Juan habla de “principio” en sentido absoluto. El Verbo existía antes de la creación del mundo. “Era con Dios” explica la íntima relación entre el Padre y el Hijo. Los dos eran una sola cosa.
De un misterio pasamos a otro misterio. De un asombro a otro asombro mayor:
“Aquel Verbo fue hecho carne y habitó entre nosotros”. Aquí, en este mundo, en un humilde rincón del globo. Habitó entre nosotros. Fue el viaje de Dios a la tierra del hombre. Los antiguos gnósticos arrancaban de una concepción común del universo con siete u ocho cielos. La Biblia sólo habla de tres. El cielo de las aves, el cielo de las nebulosas y el tercer cielo, donde fue arrebatado Pablo en el cuerpo o sin el cuerpo. El descenso de Dios tuvo lugar a través de esos tres cielos hasta el vientre de la virgen María.
Quien nace de ese vientre une la divinidad con la humanidad en una sola persona, misterio cuya más sensible y enérgica expresión es el Hombre-Dios. Este Hombre Dios es a un tiempo la segunda Persona de la Trinidad y la Persona divina de la naturaleza humana.

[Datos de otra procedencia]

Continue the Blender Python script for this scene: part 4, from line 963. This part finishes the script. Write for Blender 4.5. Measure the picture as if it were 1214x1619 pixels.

Así fue el viaje de Dios a la tierra hace unos dos mil años.
Todo estaba anticipado en la antigua Alianza. Mil años antes de aquella noche que fue nuestro día, la de la primera Navidad, Salomón pregunta perplejo:
“¿Es verdad que Dios morará sobre la tierra?” (
1º de Reyes 8:27). Pasan cuatro siglos y otro autor inspirado, Isaías, expresa sus ansias porque se cumpla afirmativamente la inquietud de Salomón:
“¡Oh si rompieses los cielos y descendieras!” (
Isaías 64:1).
Y se rompen los cielos. Y Dios mora sobre la tierra. Es un viaje de ida y vuelta. Treinta y tres años con nosotros y de nuevo con los ángeles en la eternidad.
Afortunados los terrenos, los humanos, los mortales. Ni Abraham, ni Isaac, ni Jacob, ni otro alguno pudo ver al Padre e inefable Señor del universo. El pueblo hebreo no pudo resistir la gloria de Dios que iluminaba el monte Sinaí. Con todo, Aquél que se hizo fuego sobre la zarza atraviesa el cielo y baja a la tierra, al mundo muy por debajo del suyo propio.
“Yo no soy de este mundo”, diría el Dios encarnado a los judíos (
Juan 8:23).
¿Se rompió la Trinidad con el viaje de la segunda Persona a este mundo? En absoluto. En un ángulo de la tierra el Hijo se dejó ver en sustancia, en forma humana, materialmente asequible. Pero siempre estuvo en el seno del Padre (
Juan 1:18).
Ahora que hace poco hemos celebrado un año más la fiesta de Navidad, no olvidemos con el nuevo año que hemos evocado el viaje de Dios a la tierra. La Navidad misma no es sino un preámbulo, un ponerse en camino con la sorpresa de que Dios está a nuestro lado, en compañía de carne y sangre, de temor y de ternura, de ojos que ven, de nervios que vibran.
La Navidad que hemos celebrado es sólo el prólogo y la víspera de los más trascendentes regalos de Dios: Belén, Nazaret, Betania, camino del monte Calvario, tortura, muerte, resurrección, el Espíritu Santo, Pentecostés, Iglesia triunfante. También la proclamación gloriosa y grandiosa del misterio del Verbo de Dios que era desde el principio, antes de todas las cosas, por quien todo fue hecho.
La Navidad pasada nos lleva de la mano hasta la gruta del nacimiento para que en ella veamos nuestro propio renacimiento; para que contemplemos y adoremos la gloria oculta del Hijo de la Virgen y soñemos en la nuestra futura.